Las trascendentales consecuencias del giro conservador que Donald Trump ha dado al Supremo de Estados Unidos han vuelto a evidenciarse este jueves. La nueva mayoría conservadora ha amparado la polémica práctica del gerrymandering, el rediseño partidista de mapas electorales que beneficia al partido en el poder. Y aunque en otra decisión el Alto Tribunal ha paralizado el intento de la Administración de incluir una conflictiva pregunta sobre ciudadanía en la elaboración del próximo censo, que también podría tener consecuencias electorales favorables a los republicanos, ese bloqueo no es definitivo. Los jueces conservadores no niegan que el «partidismo excesivo en la creación de distritos (electorales) lleva a resultados que razonablemente parecen injustos» y asumen que la práctica es «incompatible con los principios democráticos». Sin embargo, han estipulado que tomar determinaciones sobre la cuestión no es asunto de la justicia federal.

Es una sentencia de calado enorme, pues la ciudadanía o la oposición solo podrán plantear demandas en tribunales estatales (donde muchos jueces son nombrados por un partido o elegidos en distritos rediseñados de forma partidista).
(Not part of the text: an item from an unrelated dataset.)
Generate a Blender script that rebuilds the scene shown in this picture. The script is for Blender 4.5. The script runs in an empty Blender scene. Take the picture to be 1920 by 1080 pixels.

Y eso cuando los rediseños son cada vez más radicales y problemáticos, especialmente aunque no solo en gobiernos estatales controlados por los republicanos. En uno de los dos casos abordados por el Supremo, por ejemplo, los republicanos en Carolina del Norte redibujaron los mapas de forma que en 2016 con el 53% de votos ganaron el 77% de distritos.

La jueza progresista del Supremo Elena Kagan ha alertado en su voto disidente que el gerrymandering «pone en peligro nuestro sistema de gobierno» y expertos y organizaciones que trabajan en la defensa de la democracia en EEUU han reaccionado con indignación.

Alex Keena, autor de un libro sobre gerrymandering, cree que se lanza el mensaje de que «los partidos son libres para manipular los distritos para avanzar metas políticas descaradas».